Cory tries to make him stay, but he departs, promising to visit again and bring presents.

Analysis

Lauren is not satisfied with the life of an ordinary person in her community. Bianca's pregnancy prompts a horrified realization for Lauren: she does not want to give birth to children in this suffocating fishbowl of a community, children who will have no chance for jobs or a good life. There is no place for people to go, and as more children are born, the neighborhood will just become more and more crowded - unless something happens to destroy it.

Lauren finally has a name for her collection of poetry, observations, and aphorisms: Earthseed. This references the title of the novel: as in the Biblical parable of the sower, in which a farmer is sowing seeds that sometimes shrivel up and sometimes bear fruit, Lauren too is sowing seed - Earthseed, in her case.

Lauren also realizes, when hearing the news about the Mars mission, that is is the destiny of humanity and Earthseed to take root among the stars. This grand statement, unusually for Lauren's belief system, is not explicitly justified, though certainly such a massive goal could unite humanity in a common cause. This is one of the classic science fiction elements of the novel.
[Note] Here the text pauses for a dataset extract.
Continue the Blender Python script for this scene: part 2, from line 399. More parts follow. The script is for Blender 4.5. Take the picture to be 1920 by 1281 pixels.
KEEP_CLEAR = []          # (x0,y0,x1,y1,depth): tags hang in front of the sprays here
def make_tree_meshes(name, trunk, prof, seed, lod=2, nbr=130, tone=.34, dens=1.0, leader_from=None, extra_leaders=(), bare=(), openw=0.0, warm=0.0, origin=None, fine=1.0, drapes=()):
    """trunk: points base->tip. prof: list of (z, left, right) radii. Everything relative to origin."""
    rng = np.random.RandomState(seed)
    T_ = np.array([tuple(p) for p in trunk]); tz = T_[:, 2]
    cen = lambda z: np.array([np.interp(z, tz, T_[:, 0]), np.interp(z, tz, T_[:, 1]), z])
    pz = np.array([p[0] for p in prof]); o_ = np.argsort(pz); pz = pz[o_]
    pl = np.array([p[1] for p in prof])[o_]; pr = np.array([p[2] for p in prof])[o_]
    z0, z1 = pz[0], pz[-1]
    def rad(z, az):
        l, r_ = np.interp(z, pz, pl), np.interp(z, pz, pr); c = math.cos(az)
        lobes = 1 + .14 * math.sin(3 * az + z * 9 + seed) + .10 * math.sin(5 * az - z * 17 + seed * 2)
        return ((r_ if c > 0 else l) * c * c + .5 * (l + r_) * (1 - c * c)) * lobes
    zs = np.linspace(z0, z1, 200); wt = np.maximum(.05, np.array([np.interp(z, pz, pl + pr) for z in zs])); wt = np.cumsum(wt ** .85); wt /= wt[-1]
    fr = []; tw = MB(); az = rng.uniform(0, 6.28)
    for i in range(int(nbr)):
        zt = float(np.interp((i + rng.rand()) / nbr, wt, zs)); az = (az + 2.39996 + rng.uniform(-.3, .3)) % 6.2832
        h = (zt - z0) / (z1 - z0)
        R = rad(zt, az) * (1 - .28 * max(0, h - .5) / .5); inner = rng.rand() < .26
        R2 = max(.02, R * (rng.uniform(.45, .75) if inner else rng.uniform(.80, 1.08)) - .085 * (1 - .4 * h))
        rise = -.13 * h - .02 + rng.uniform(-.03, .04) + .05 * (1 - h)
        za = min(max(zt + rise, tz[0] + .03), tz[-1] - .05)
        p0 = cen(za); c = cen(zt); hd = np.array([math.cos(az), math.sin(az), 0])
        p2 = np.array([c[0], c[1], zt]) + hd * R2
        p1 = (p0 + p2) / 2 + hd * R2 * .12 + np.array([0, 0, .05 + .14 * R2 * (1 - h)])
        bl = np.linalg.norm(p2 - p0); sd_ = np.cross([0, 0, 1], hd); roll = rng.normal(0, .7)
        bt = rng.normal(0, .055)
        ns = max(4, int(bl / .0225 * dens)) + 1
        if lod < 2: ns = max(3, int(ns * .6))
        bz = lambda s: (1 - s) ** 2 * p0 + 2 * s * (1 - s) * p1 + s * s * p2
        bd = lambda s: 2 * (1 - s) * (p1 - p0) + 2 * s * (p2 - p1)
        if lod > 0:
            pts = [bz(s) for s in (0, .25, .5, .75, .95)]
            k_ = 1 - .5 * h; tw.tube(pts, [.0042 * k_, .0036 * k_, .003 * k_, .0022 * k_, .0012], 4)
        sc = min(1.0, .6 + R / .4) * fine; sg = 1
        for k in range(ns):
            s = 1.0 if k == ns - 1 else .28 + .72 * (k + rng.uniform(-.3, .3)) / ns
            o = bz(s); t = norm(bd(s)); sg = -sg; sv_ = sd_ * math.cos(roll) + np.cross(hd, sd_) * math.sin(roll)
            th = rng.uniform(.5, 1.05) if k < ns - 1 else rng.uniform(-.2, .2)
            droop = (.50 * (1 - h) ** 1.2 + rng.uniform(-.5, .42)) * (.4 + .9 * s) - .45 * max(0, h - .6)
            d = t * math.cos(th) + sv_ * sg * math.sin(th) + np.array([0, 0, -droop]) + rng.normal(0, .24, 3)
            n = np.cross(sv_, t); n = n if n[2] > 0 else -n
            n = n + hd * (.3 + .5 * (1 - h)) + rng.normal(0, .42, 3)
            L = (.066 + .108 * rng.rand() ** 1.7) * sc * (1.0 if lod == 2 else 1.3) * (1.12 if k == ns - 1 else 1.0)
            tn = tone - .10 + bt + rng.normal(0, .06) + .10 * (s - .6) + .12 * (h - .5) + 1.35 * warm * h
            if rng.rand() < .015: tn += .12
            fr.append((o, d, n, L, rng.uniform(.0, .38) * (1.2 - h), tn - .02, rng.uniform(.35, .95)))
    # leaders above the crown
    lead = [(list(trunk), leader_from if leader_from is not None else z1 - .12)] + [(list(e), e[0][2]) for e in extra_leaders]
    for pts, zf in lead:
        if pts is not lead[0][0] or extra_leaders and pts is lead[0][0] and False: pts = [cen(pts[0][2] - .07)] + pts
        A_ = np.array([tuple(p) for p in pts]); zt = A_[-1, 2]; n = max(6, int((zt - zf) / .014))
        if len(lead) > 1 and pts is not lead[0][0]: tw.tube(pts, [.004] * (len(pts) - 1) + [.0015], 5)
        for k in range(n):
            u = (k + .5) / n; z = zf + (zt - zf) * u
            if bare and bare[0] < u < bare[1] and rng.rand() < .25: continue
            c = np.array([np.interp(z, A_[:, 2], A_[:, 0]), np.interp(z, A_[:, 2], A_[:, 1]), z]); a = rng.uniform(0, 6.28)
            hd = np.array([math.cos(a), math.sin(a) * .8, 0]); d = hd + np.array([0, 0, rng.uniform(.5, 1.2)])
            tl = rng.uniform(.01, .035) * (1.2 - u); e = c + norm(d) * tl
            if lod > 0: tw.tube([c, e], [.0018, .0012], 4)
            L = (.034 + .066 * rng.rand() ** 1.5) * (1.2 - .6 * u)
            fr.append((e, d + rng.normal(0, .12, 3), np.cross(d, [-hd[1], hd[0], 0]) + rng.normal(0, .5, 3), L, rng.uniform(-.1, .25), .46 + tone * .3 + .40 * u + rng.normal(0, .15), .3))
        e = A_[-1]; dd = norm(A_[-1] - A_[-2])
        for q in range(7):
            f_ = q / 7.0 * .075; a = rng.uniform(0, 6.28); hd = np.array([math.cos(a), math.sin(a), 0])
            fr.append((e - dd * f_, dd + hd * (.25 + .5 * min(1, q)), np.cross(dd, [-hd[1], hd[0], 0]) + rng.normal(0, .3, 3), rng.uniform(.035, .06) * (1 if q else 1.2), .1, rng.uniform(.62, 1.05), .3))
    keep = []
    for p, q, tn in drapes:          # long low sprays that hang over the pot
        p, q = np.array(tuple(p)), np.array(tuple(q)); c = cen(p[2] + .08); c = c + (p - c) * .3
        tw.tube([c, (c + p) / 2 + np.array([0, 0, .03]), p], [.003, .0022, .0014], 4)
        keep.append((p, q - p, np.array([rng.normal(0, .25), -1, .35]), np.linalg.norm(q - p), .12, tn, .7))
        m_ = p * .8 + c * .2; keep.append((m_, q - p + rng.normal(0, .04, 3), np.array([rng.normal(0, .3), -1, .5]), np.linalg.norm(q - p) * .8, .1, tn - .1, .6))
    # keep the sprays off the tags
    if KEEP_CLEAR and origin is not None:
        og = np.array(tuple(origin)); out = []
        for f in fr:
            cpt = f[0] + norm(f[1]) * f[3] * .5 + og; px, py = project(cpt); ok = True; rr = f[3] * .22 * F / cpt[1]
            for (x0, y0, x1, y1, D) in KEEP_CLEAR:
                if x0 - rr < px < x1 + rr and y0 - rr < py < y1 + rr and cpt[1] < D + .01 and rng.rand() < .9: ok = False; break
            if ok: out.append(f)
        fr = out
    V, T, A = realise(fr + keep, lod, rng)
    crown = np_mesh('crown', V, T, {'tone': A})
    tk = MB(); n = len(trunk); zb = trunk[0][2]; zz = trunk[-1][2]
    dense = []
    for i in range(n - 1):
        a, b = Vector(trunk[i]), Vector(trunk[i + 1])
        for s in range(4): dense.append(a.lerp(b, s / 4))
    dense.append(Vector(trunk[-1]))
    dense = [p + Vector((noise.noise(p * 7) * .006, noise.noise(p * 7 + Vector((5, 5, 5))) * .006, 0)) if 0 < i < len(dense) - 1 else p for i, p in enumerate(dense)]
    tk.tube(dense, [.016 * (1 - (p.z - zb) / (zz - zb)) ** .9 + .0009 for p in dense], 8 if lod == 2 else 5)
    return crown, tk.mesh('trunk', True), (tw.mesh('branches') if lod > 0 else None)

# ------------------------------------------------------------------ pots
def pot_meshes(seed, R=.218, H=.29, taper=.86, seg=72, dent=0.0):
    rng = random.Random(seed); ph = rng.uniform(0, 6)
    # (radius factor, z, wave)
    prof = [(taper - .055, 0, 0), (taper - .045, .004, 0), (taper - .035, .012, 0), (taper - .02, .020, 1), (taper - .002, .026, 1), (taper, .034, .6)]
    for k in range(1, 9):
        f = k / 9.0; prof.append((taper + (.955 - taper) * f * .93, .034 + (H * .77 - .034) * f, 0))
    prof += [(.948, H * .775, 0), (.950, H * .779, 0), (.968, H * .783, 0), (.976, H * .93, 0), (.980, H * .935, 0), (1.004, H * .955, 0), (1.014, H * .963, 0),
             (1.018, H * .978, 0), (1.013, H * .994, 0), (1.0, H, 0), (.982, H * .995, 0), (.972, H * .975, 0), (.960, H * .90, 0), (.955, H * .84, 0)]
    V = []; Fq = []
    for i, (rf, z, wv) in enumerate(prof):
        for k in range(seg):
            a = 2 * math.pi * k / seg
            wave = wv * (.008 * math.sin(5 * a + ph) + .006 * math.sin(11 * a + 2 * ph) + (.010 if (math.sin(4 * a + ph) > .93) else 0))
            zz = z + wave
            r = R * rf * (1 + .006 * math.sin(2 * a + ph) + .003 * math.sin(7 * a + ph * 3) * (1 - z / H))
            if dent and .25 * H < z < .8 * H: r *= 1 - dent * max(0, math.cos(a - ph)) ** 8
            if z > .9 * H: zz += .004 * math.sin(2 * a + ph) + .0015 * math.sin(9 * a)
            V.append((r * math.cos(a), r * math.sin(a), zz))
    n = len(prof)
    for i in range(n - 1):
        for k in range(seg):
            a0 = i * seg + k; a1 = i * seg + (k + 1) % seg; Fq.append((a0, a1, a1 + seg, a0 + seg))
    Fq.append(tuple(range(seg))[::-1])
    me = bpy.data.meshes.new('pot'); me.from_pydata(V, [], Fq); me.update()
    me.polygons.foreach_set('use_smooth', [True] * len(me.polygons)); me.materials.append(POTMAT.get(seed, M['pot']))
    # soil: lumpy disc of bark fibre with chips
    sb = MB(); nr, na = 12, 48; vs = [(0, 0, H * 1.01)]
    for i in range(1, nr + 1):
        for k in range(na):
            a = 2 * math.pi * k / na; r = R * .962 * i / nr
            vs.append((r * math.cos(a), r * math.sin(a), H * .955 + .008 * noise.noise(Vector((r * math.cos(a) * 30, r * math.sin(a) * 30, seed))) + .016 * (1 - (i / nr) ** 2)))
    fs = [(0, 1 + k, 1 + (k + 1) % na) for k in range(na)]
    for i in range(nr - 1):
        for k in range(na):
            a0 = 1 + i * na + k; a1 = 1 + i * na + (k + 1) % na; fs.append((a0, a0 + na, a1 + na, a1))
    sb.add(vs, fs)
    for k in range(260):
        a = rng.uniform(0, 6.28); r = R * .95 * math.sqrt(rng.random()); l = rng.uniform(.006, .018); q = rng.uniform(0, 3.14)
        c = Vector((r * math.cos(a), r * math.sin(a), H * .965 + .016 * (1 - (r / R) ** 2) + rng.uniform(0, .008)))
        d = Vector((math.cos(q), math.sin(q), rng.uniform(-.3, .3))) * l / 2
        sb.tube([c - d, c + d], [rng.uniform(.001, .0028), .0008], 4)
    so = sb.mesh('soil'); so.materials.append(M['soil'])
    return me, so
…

Faced with his wife's insistent questioning as to why he wants to risk using violence, Lauren’s father quotes the Bible, specifically the Book of Nehemiah, Chapter 4, Verse 14, which states: “And I looked and rose and said unto the nobles, and to the rules, and to the rest of the people, be not afraid of them: remember the Lord which is great and terrible, and fight for your brethren, your sons, and your daughters, your wives and your houses.” This literary reference explains how and why Lauren’s father (a reverend, a man who espouses peace) should resort to violence to defend his community. It also shapes Lauren's understanding of the necessity of preparing and defending oneself.

Keith, Lauren's brother, starts to become more important in Chapter 9. Keith is an ambivalent, sly, selfish character. Lauren describes him through metaphor: "Keith at 13 is a question mark. He wouldn't steal from Dad. He wouldn't dare. But he has stolen from me - only little things so far" (pg. 81). Keith has a number of bad traits, but Lauren is quick to point out that he hasn't done anything really awful so far. His future is yet unclear - he might absorb some of the integrity and goodness of his other family members, or he might fall prey to his worst impulses; thus, Lauren likens him to a question mark, a symbol of uncertainty.